Somnambule - Writing About Music

Bip-hop generation - v.6 (compilation)

I like this compilation a lot. There are a varying number of tracks from the five contributing artists which together produce a consistent flow and a real sense of form. It kicks off with Listening to Radio Rioja Before Going to Sleep by Alejandro and Aeron - the booklet notes have this reader salivating with jealousy: “currently live and work in La Rioja, Spain in a 250 year old building with lovely wood columns” (do they mind total strangers dropping in to stay?) - the sound is like floating in warm amber as eddies of sound (burred noise and snatches of acoustic Spanish guitar) wash over you. Lovely.

Scanner’s first track continues the floating atmosphere (though now more cloud- than amber- like) with waves of celestial sound through which percolate voices, tiny clicks and watery effects; Darska continues this feeling briefly before launching into detailed clickrhythm work, this track has a circa ‘94 Warp Artificial Intelligence feel to it.

Bittonic’s two tracks convey a sense of industrial menace like the sound of distant machinery refracted through changing architectures and might have fitted nicely onto Virgin’s Isolationism compilation.

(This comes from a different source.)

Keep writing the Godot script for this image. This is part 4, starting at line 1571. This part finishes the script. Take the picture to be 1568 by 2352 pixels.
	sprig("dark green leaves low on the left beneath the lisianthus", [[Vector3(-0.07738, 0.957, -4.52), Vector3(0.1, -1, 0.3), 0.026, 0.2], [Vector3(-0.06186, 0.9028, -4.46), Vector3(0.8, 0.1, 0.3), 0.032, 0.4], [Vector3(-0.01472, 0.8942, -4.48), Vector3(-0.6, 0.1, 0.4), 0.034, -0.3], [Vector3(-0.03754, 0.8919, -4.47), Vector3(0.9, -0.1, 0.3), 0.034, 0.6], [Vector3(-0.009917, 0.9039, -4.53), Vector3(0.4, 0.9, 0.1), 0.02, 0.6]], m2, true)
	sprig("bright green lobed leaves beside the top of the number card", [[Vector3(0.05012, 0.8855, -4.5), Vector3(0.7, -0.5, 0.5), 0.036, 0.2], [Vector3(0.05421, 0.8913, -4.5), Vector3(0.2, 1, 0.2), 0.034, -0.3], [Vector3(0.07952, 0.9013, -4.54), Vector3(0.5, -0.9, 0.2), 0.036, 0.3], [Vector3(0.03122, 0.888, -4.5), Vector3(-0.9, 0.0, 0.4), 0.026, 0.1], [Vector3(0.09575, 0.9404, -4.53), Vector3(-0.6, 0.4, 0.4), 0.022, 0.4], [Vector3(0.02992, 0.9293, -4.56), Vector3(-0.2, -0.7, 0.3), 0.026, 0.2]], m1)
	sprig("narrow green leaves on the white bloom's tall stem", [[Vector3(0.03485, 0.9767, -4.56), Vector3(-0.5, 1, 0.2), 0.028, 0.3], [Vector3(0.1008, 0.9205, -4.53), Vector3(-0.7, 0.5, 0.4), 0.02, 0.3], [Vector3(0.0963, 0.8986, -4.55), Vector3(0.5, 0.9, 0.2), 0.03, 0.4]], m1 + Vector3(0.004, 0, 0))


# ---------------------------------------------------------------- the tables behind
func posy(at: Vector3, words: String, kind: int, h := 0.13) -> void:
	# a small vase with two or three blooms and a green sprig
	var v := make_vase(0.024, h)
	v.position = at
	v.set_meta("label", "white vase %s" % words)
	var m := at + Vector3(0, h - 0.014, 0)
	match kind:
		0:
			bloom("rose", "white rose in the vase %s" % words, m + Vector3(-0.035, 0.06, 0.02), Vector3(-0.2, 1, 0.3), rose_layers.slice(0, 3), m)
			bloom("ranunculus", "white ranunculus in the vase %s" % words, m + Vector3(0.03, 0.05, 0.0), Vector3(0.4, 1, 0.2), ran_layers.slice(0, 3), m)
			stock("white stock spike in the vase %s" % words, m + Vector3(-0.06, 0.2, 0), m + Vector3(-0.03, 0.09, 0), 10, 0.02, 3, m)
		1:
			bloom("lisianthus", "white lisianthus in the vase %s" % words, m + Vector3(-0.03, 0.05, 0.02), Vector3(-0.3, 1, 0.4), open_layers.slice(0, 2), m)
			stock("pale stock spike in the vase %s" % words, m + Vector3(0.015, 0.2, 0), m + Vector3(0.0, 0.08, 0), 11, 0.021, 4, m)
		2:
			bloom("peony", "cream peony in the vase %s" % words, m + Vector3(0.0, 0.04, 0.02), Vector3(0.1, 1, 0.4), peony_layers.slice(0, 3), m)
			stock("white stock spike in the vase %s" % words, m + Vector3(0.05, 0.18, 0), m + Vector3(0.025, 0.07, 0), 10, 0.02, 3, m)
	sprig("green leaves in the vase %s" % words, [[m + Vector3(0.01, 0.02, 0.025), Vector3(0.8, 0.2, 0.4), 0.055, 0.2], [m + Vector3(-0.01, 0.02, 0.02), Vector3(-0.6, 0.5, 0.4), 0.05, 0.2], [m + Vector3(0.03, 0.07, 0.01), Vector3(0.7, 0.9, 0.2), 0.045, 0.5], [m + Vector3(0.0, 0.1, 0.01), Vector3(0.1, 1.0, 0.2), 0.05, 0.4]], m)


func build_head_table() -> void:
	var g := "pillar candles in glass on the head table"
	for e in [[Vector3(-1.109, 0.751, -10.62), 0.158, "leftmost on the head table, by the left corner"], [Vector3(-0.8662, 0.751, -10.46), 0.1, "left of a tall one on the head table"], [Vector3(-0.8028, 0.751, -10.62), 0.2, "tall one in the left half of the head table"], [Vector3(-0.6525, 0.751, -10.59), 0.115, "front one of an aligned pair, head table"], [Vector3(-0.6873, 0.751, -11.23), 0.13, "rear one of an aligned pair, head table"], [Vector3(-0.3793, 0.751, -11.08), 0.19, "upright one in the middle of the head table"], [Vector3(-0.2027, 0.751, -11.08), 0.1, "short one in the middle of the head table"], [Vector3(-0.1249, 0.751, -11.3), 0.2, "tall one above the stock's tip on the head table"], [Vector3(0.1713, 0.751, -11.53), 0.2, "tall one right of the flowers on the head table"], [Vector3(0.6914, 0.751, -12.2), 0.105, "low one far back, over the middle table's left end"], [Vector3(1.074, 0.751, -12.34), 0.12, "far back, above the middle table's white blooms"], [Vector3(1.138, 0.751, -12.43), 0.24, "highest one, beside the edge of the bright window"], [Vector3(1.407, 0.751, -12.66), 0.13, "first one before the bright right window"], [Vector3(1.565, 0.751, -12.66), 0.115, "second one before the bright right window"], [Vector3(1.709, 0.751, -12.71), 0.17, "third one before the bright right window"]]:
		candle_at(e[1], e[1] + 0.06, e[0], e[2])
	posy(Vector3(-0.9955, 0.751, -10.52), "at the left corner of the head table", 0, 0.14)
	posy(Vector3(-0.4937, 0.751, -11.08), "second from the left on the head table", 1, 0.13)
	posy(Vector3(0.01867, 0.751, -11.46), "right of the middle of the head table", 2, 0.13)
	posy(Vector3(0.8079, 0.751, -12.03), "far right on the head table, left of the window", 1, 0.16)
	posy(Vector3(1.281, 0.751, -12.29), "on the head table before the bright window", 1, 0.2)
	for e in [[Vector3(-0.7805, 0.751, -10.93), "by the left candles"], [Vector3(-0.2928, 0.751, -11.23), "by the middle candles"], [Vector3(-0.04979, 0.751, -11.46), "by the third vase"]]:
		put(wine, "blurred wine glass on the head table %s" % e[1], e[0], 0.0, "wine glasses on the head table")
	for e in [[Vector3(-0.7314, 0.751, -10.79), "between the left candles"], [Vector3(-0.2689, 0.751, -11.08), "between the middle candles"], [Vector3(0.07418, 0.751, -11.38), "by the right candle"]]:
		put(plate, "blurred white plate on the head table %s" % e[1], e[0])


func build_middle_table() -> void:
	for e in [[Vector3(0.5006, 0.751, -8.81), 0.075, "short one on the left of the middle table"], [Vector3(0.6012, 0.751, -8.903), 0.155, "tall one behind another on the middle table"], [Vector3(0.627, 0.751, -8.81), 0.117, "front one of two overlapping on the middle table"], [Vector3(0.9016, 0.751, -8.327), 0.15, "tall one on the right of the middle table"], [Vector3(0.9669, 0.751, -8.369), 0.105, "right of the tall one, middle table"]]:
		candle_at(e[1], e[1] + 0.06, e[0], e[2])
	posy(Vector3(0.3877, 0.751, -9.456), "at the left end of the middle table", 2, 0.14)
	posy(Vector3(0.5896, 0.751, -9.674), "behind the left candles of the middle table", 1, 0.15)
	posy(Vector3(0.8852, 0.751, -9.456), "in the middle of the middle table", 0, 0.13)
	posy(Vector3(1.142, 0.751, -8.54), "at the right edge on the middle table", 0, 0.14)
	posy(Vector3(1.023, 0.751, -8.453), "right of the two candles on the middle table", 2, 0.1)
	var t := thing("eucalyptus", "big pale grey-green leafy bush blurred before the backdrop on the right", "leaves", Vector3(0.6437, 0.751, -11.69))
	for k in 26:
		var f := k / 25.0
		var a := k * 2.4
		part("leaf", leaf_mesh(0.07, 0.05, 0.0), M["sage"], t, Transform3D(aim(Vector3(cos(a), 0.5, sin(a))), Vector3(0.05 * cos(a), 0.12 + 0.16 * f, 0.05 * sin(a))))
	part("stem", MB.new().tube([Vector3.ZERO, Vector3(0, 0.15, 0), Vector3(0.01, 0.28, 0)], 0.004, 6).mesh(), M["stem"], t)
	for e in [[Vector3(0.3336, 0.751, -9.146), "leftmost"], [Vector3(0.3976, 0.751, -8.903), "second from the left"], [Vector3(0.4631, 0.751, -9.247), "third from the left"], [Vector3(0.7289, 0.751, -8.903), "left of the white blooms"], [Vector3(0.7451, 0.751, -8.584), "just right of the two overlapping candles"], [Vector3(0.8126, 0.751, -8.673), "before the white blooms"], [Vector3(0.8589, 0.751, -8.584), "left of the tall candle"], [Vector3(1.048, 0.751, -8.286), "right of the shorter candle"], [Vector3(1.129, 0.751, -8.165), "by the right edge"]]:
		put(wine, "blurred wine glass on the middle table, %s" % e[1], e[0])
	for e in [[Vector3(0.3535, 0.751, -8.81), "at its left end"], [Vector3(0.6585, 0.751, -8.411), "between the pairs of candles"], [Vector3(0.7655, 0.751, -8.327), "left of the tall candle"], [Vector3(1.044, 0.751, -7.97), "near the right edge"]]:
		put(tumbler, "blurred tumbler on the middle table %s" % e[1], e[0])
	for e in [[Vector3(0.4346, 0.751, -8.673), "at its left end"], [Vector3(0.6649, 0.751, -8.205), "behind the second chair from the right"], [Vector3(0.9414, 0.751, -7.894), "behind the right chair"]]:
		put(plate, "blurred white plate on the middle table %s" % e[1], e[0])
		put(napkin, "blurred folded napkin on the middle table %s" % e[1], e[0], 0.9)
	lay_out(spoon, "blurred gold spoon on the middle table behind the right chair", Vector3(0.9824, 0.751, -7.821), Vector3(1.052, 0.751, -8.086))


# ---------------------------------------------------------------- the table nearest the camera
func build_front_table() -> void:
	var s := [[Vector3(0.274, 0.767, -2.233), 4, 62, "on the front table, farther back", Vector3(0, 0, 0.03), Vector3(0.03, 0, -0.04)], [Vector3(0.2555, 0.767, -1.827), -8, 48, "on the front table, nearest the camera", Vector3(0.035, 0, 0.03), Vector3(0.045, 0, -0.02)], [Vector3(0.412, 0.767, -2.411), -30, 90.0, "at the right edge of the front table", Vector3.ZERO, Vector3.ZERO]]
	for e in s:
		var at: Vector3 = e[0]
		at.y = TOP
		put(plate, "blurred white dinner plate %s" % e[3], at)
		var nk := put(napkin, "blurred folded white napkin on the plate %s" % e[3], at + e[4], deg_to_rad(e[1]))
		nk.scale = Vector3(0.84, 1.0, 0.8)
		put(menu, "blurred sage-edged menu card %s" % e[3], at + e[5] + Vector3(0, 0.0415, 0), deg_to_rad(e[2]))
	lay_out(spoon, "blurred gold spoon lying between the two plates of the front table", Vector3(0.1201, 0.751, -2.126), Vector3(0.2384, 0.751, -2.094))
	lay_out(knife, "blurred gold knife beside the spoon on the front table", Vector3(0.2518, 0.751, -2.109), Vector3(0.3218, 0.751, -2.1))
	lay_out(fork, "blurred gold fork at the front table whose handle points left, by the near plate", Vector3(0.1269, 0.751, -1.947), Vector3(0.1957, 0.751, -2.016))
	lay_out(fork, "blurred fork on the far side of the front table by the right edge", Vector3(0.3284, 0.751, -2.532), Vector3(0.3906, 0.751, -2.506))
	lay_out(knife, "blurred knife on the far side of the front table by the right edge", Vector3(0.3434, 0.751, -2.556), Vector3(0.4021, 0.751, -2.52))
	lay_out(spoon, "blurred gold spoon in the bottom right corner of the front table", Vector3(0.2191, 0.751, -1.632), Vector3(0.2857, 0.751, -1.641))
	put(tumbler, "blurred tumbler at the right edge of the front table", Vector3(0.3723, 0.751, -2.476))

Ilpo Vaisanen is one half of Finland’s feted Pan Sonic, he contributes three stripped-down percussive tracks here. Horna sounds like circling multiple small detonations in a large cavern with metal skinned lizards slithering away in fear. Koputus sounds suspiciously like somebody drumming on formica with their knuckles and multitracking/phasing the result – great!

Battery Operated’s Sois Dwofe is a chopped up, spooky track echoing with the ghosts of vivisected samples. Kloppy klops into view with klockwork rhythm and cartoon baying, funky and hesitant at the same time - not a mean feat.

Ilpo Vaisanen reappears under the guise of Angel with Dirk Dresselhaus (great name). Nr_11 delivers a blasted visage pocked with noise gradually obliterated out of all recognition by overdriven hum, clatter, rattle and screech. Heavy metal electronica forged by the most twisted of circuits.

State of the art electronica? Not sure. Enjoyable dip into the ocean of electronica lapping at our doorsteps? Surely.